Le système de demande d’asile canadien relève exclusivement du gouvernement fédéral en vertu de la Loi sur l’immigration et la protection des réfugiés, souligne le MESS.

Immigration, Réfugiés et Citoyenneté Canada et la Commission de l’immigration et du statut de réfugié du Canada n’ont pas immédiatement donné suite aux demandes que nous leur avons adressées mercredi.

Lisez « Demandeurs d’asile : le milieu communautaire crie à l’aide »

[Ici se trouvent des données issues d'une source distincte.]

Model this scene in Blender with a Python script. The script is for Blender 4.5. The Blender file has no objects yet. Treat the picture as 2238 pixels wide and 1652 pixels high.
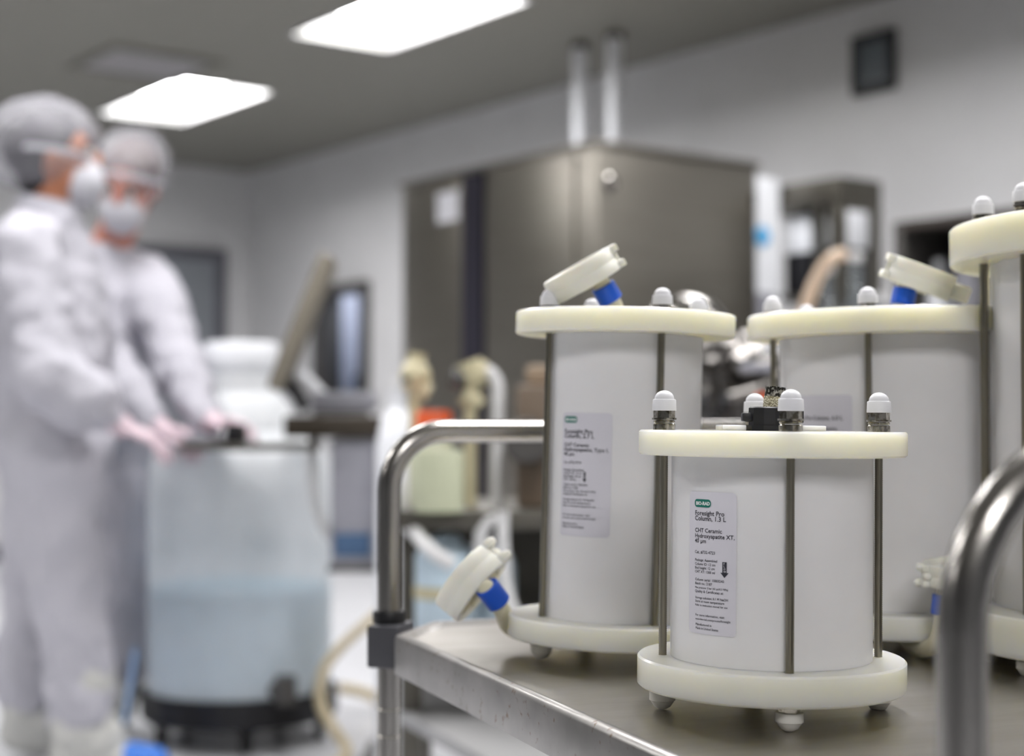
import bpy, bmesh, math, random
from mathutils import Vector, Matrix, Euler, Quaternion
random.seed(4)
SC = bpy.context.scene
COL = SC.collection
PI = math.pi

# ---------------------------------------------------------------- camera
F = 3400.0                       # focal length in pixels of the 2238 px wide frame
CAMZ = 0.92
PITCH = math.atan((920 - 826) / F)
cd = bpy.data.cameras.new('camera')
cam = bpy.data.objects.new('camera', cd)
COL.objects.link(cam)
cam.location = (0, 0, CAMZ)
cam.rotation_euler = (PI / 2 + PITCH, 0, 0)
cd.sensor_width = 36.0
cd.lens = 36.0 * F / 2238.0
cd.clip_start = 0.05
cd.clip_end = 60
cd.dof.use_dof = True
cd.dof.focus_distance = 1.0
cd.dof.aperture_fstop = 4.3
SC.camera = cam

# ---------------------------------------------------------------- world, exposure
w = bpy.data.worlds.new('world')
SC.world = w
w.use_nodes = True
w.node_tree.nodes['Background'].inputs[0].default_value = (0.6, 0.62, 0.66, 1)
w.node_tree.nodes['Background'].inputs[1].default_value = 0.05
SC.view_settings.view_transform = 'Standard'
SC.view_settings.look = 'None'
SC.view_settings.gamma = 1.0
SC.view_settings.use_curve_mapping = False
SC.view_settings.exposure = 0.05
LIGHT_STRENGTH = 32.0
SC.cycles.max_bounces = 10
SC.cycles.diffuse_bounces = 6
SC.cycles.glossy_bounces = 5
SC.cycles.transparent_max_bounces = 12
SC.cycles.sample_clamp_indirect = 4.0


def W(px, py, Y):
    """world point seen at pixel (px, py) at world depth Y"""
    x = (px - 1119) / F
    y = (826 - py) / F
    c, s = math.cos(PITCH), math.sin(PITCH)
    d = Vector((x, c - y * s, s + y * c))
    return Vector((0, 0, CAMZ)) + d * (Y / d.y)


# room axes: U runs away to the left, V runs away to the right
U = Vector((-0.6, 0.8, 0))
V = Vector((0.8, 0.6, 0))
ROOM_ANG = math.atan2(0.6, 0.8)      # local x = V, local y = U


def R(u, v, z=0.0):
    return U * u + V * v + Vector((0, 0, z))


# ---------------------------------------------------------------- materials
def lin(c):
    return tuple((x / 255 / 12.92) if x / 255 <= 0.04045 else ((x / 255 + 0.055) / 1.055) ** 2.4 for x in c)


def mat(name, rgb, rough=0.5, metal=0.0, sss=0.0, sss_r=(0.01, 0.008, 0.005), trans=0.0, ior=1.45, alpha=1.0,
        emit=0.0, noise=None, bump=None, stretch=None, spec=0.5, coat=0.0, translucent=0.0, aniso=0.0):
    """rgb in sRGB 0..255. noise = (rgb2, scale, lo, hi); bump = (scale, strength)"""
    m = bpy.data.materials.new(name)
    m.use_nodes = True
    nt = m.node_tree
    b = nt.nodes['Principled BSDF']
    b.inputs['Base Color'].default_value = (*lin(rgb), 1)
    b.inputs['Roughness'].default_value = rough
    b.inputs['Metallic'].default_value = metal
    b.inputs['IOR'].default_value = ior
    b.inputs['Specular IOR Level'].default_value = spec
    if sss:
        b.inputs['Subsurface Weight'].default_value = sss
        b.inputs['Subsurface Radius'].default_value = sss_r
        b.inputs['Subsurface Scale'].default_value = 1.0
    if trans:
        b.inputs['Transmission Weight'].default_value = trans
    if coat:
        b.inputs['Coat Weight'].default_value = coat
    if aniso:
        b.inputs['Anisotropic'].default_value = aniso
    b.inputs['Alpha'].default_value = alpha
    if emit:
        b.inputs['Emission Color'].default_value = (*lin(rgb), 1)
        b.inputs['Emission Strength'].default_value = emit
    co = nt.nodes.new('ShaderNodeTexCoord')
    mp = nt.nodes.new('ShaderNodeMapping')
    nt.links.new(co.outputs['Object'], mp.inputs[0])
    if stretch:
        mp.inputs['Scale'].default_value = stretch
    n = nt.nodes.new('ShaderNodeTexNoise')
    n.inputs['Scale'].default_value = noise[1] if noise else 20.0
    n.inputs['Detail'].default_value = 4
    nt.links.new(mp.outputs[0], n.inputs['Vector'])
    rp = nt.nodes.new('ShaderNodeValToRGB')
    lo, hi = (noise[2], noise[3]) if noise else (0.3, 0.7)
    c2 = noise[0] if noise else tuple(max(0, x - 5) for x in rgb)
    rp.color_ramp.elements[0].position = lo
    rp.color_ramp.elements[1].position = hi
    rp.color_ramp.elements[0].color = (*lin(rgb), 1)
    rp.color_ramp.elements[1].color = (*lin(c2), 1)
    nt.links.new(n.outputs['Fac'], rp.inputs[0])
    nt.links.new(rp.outputs[0], b.inputs['Base Color'])
    if bump:
        n2 = nt.nodes.new('ShaderNodeTexNoise')
        n2.inputs['Scale'].default_value = bump[0]
        n2.inputs['Detail'].default_value = 5
        nt.links.new(mp.outputs[0], n2.inputs['Vector'])
        bp = nt.nodes.new('ShaderNodeBump')
        bp.inputs['Strength'].default_value = bump[1]
        bp.inputs['Distance'].default_value = 0.01
        nt.links.new(n2.outputs['Fac'], bp.inputs['Height'])
        nt.links.new(bp.outputs[0], b.inputs['Normal'])
    if translucent:
        tl = nt.nodes.new('ShaderNodeBsdfTranslucent')
        nt.links.new(rp.outputs[0], tl.inputs[0])
        mx = nt.nodes.new('ShaderNodeMixShader')
        mx.inputs[0].default_value = translucent
        out = nt.nodes['Material Output']
        nt.links.new(b.outputs[0], mx.inputs[1])
        nt.links.new(tl.outputs[0], mx.inputs[2])
        nt.links.new(mx.outputs[0], out.inputs[0])
    return m


M = {}
M['wall'] = mat('painted_wall', (206, 206, 207), 0.38, noise=((201, 201, 202), 3, .3, .7), bump=(6, .04))
M['wall_dimmed'] = mat('wall_darkened_for_fill', (108, 110, 112), 0.5)  # unseen walls darkened to cut fill light and bright reflections
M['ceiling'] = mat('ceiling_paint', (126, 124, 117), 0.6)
M['floor'] = mat('floor_vinyl', (206, 207, 210), 0.3, noise=((198, 199, 203), 5, .3, .7))
M['door'] = mat('door_paint', (128, 132, 138), 0.4)
M['doorframe'] = mat('door_frame_paint', (92, 92, 100), 0.4)
M['lamp_frame'] = mat('lamp_frame', (150, 150, 150), 0.4)
M['steel'] = mat('brushed_steel', (172, 168, 160), 0.3, 1.0, noise=((150, 146, 138), 8, .3, .7), stretch=(1, 1, 30), bump=(60, .03))
M['steel_shelf'] = mat('scuffed_shelf_steel', (178, 175, 170), 0.34, 1.0, noise=((163, 159, 151), 9, .3, .75), stretch=(1, 4, 1), bump=(9, .10))
M['steel_dark'] = mat('dull_dark_steel', (108, 105, 98), 0.42, 0.9, noise=((96, 93, 86), 6, .3, .7))
M['steel_cab'] = mat('cabinet_steel', (143, 139, 131), 0.36, 0.92, noise=((137, 132, 124), 3, .3, .7), stretch=(1, 1, 12))
M['steel_cab_side'] = M['steel_cab']
M['tube_steel'] = mat('polished_tube', (158, 155, 151), 0.24, 1.0, noise=((150, 147, 143), 20, .3, .7))
M['rod'] = mat('threaded_rod_steel', (138, 133, 120), 0.3, 1.0)
M['nut'] = mat('nut_steel', (190, 186, 178), 0.2, 1.0, noise=((130, 124, 110), 300, .45, .6))
M['cap'] = mat('white_cap_plastic', (232, 232, 236), 0.45, sss=0.15, sss_r=(.004, .004, .004))
M['foot'] = mat('foot_plastic', (226, 224, 218), 0.45, sss=0.15, sss_r=(.004, .004, .003))
M['plate'] = mat('milky_plate', (230, 229, 218), 0.22, sss=1.0, sss_r=(.034, .031, .020), noise=((228, 227, 215), 8, .3, .7))
M['column'] = mat('column_wall', (236, 235, 236), 0.3, sss=0.3, sss_r=(.005, .0045, .004))
M['clamp'] = mat('ivory_clamp', (240, 239, 229), 0.45, sss=0.3, sss_r=(.006, .005, .003))
M['fitting'] = mat('ivory_fitting', (220, 215, 190), 0.45, sss=0.3, sss_r=(.006, .005, .003))
M['blue'] = mat('blue_band', (20, 84, 196), 0.42)
M['black'] = mat('black_plastic', (20, 20, 24), 0.45)
M['black_soft'] = mat('black_rubber', (14, 14, 16), 0.7)
M['clampblock'] = mat('grey_corner_block', (74, 74, 79), 0.5)
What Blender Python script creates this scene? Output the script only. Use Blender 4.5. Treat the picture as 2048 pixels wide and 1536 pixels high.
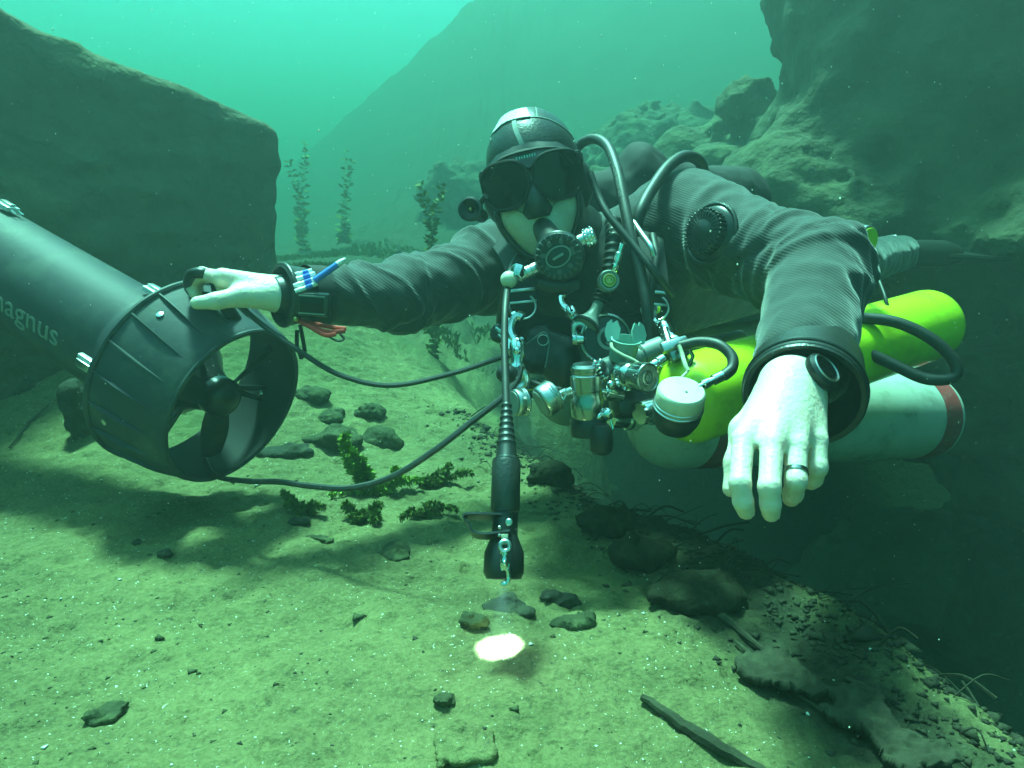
import bpy, bmesh, math, random
import numpy as np
from mathutils import Vector, Matrix, noise as mnoise

for o in list(bpy.data.objects):
    bpy.data.objects.remove(o)
S = bpy.context.scene
COL = S.collection
rnd = random.Random(7)

# ------------------------------------------------------------------ camera
FPX = 1409.0                      # focal length in photograph pixels (2048 wide)
PITCH = math.radians(10.0)
CAM = Vector((0.0, 0.0, 0.45))
RT = Vector((1, 0, 0))
FW = Vector((0, math.cos(PITCH), -math.sin(PITCH)))
UP = Vector((0, math.sin(PITCH), math.cos(PITCH)))
cd = bpy.data.cameras.new('camera')
cam = bpy.data.objects.new('camera', cd)
COL.objects.link(cam)
cam.location = CAM
cam.rotation_euler = (math.radians(90) - PITCH, 0, 0)
cd.sensor_width = 36.0
cd.lens = 36.0 * FPX / 2048.0
cd.clip_start = 0.02
cd.clip_end = 400
S.camera = cam

# ------------------------------------------------------------------ light
SUN_EL, SUN_AZ = math.radians(73), math.radians(-30)   # azimuth from +Y (ahead) clockwise: high, ahead and a little to the left
sun_dir = Vector((math.sin(SUN_AZ) * math.cos(SUN_EL), math.cos(SUN_AZ) * math.cos(SUN_EL), math.sin(SUN_EL)))
w = bpy.data.worlds.new('World')
S.world = w
w.use_nodes = True
nt = w.node_tree
bg = nt.nodes['Background']
sky = nt.nodes.new('ShaderNodeTexSky')
sky.sky_type = 'NISHITA'
sky.sun_disc = False
sky.sun_elevation = SUN_EL
sky.sun_rotation = SUN_AZ
nt.links.new(sky.outputs[0], bg.inputs[0])
bg.inputs[1].default_value = 0.14
sl = bpy.data.lights.new('sun', 'SUN')
sl.energy = 5.0
sl.angle = math.radians(9.0)
sl.color = (1.0, 0.96, 0.88)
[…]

Sept choses à savoir sur le chemin Roxham

  • Situé à Saint-Bernard-de-Lacolle, en Montérégie, il s’agit d’une voie d’entrée irrégulière de plus en plus populaire chez les demandeurs d’asile qui souhaitent venir au Canada depuis les États-Unis.
  • En vertu de l’Entente sur les tiers pays sûrs, conclue entre Ottawa et Washington en 2004, une personne ayant fait sa demande d’asile aux États-Unis sera refoulée au poste frontalier si elle veut entrer au Canada, et vice-versa, d’où la popularité du chemin Roxham.
  • Il fait les manchettes pour la première fois en 2016, lorsque la question des demandeurs d’asile fait surface dans l’espace public.
  • Après un sommet du nombre d’entrées en 2018, il est fermé en mars 2020 en raison de la pandémie, puis rouvert un an et demi plus tard, en novembre 2021.
  • L’an dernier, 39 171 demandeurs d’asile ont été interceptés au chemin Roxham, avec un sommet de 4689 interceptions en décembre, soit une augmentation de 26 % par rapport au mois précédent, ce qui semble indiquer que le phénomène ne connaît aucun répit.
  • Depuis quelques mois, environ 20 % des demandeurs d’asile qui arrivent par cette route sont transférés en Ontario, alors que les autres restent au Québec.
  • Le Québec assume tous les coûts liés à l’accueil des demandeurs d’asile, une facture qu’il transmet ensuite au fédéral en fonction du nombre de migrants accueillis durant l’année.